By: Reyshimar Arguelles
If we were to trace the etymology of the word “vandalism,” we would be led to one of many barbaric tribes that resisted the Roman Empire. The Vandals were thought to be a warlike people whose only motivations were to plunder and pillage and lay waste to an Empire that became the epitome of high culture.
Hence, the destructive and uncivilized exploits of the Vandals is forever ingrained in modern lexicon. It has become the root word for the lowbrow act of defacing public and private property. Spray painting public walls has come to mean the very same thing that the Vandals were supposed to be notorious for.
But what is lost from this view of the Vandals is the fact that, like other barbarian groups outside of Rome, they have controlled large swathes of territory as the Empire’s power declined, even to the point of controlling the Empire’s food supply in the conquest of North Africa and Southern Italy. In 455 AD, the engagement between a Roman princess and a Vandal noble broke, prompting the Vandal King Genseric to march into Rome in retaliation.
What ensued, however, was nothing like the events depicted in encyclopedias and history books for elementary school students. The Vandals did sack Rome, but they did so without shedding the blood of its citizens and putting its buildings to the torch.
However, much of the buildings they ransacked belonged to the Catholic Church. The Vandals believed in a paganistic form of Christianity and focused much of their rampage against the members of the clergy. Churches were looted of their treasures and many of its members were persecuted, causing a grudge that had led the Church’s adherents people to relate any form of desecration to what the Vandals had done.
But all the same, the damage that the Vandals caused was less than anything other barbarian groups had done.
Nonetheless, the indignity that the Romans faced at the hands of an “uncivilized” people was met with disgust. From then on, Vandals have become the face of everything that opposes civilized culture.

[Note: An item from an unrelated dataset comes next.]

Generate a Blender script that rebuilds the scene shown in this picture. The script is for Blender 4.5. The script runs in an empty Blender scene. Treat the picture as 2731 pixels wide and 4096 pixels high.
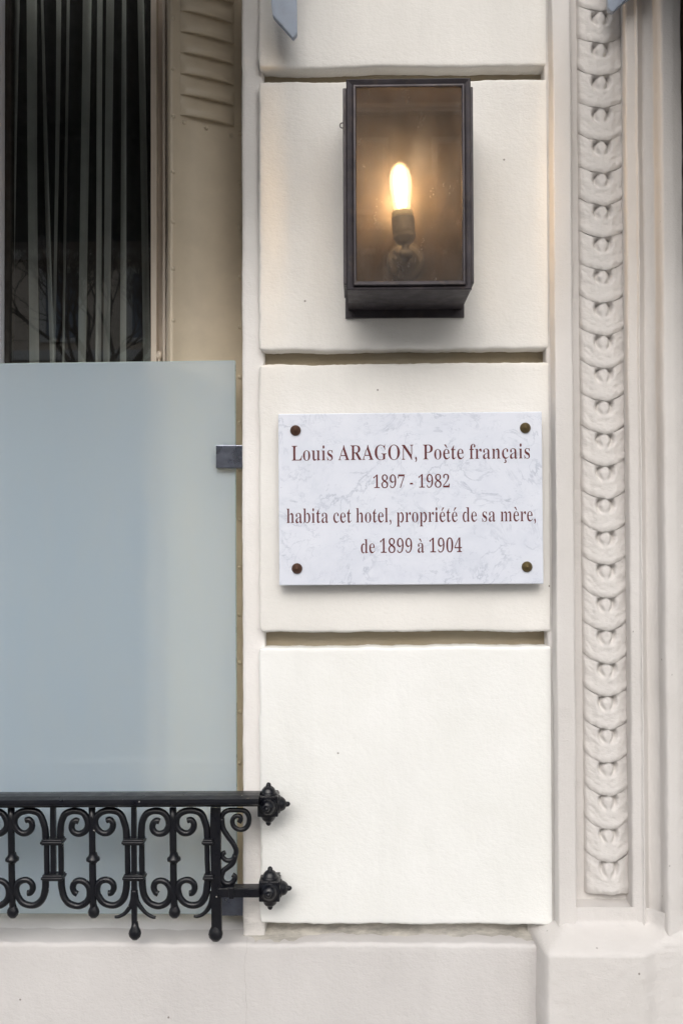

The modern vandal, stripped of its sword and shield and now wields a spray paint, is no different from the hordes that plundered Rome.
Taking all this into account, we should all be furious in the same vein as Manila Mayor Isko Moreno when protesters spray painted the walls of the Lagusnilad underpass with revolutionary messages. Ever since he got elected, Moreno was keen on cleaning up Manila, starting with decongesting its passages of vendors and scrubbing off graffiti that permeated the city.
The recent demonstration of protest art angered Moreno so much that he, and the rest of the yorme bandwagoners, would like to see the perpetrators clean their masterpiece off using their own tongues.
Eventually, a youth group that came clean to the act apologized for what they have done, but insisted on the intended effect of the graffiti they have made. The art of protest, after all, is about expressing discontent with the use of methods that aim to shock those who are comfortable with the way things are.
Vandalism, for all its purposes, strayed from downright pillaging to using spray paint to express a political thought. But again, there is no distinction among actions that are forced into the same category as those of the Vandals. Hence, should we not describe how our politicians conduct themselves as similar to how the Vandals acted in as they marched into Rome? Should we not be irked by the form of vandalism that local politicians demonstrate as they plunder public coffers for their own advantage? Should we also not be irked by the disgrace that Chinese incursions into Philippine waters has wrought, and with the blessing of the Duterte administration to boot?
At the very least, the Vandals and those who did the protest art conducted themselves honorably by limiting the amount of damage they cause and apologizing for their actions. And not once did convicted thieves in power have not owned up to the desecration they have caused.
We’re better off spray painting their thick faces instead.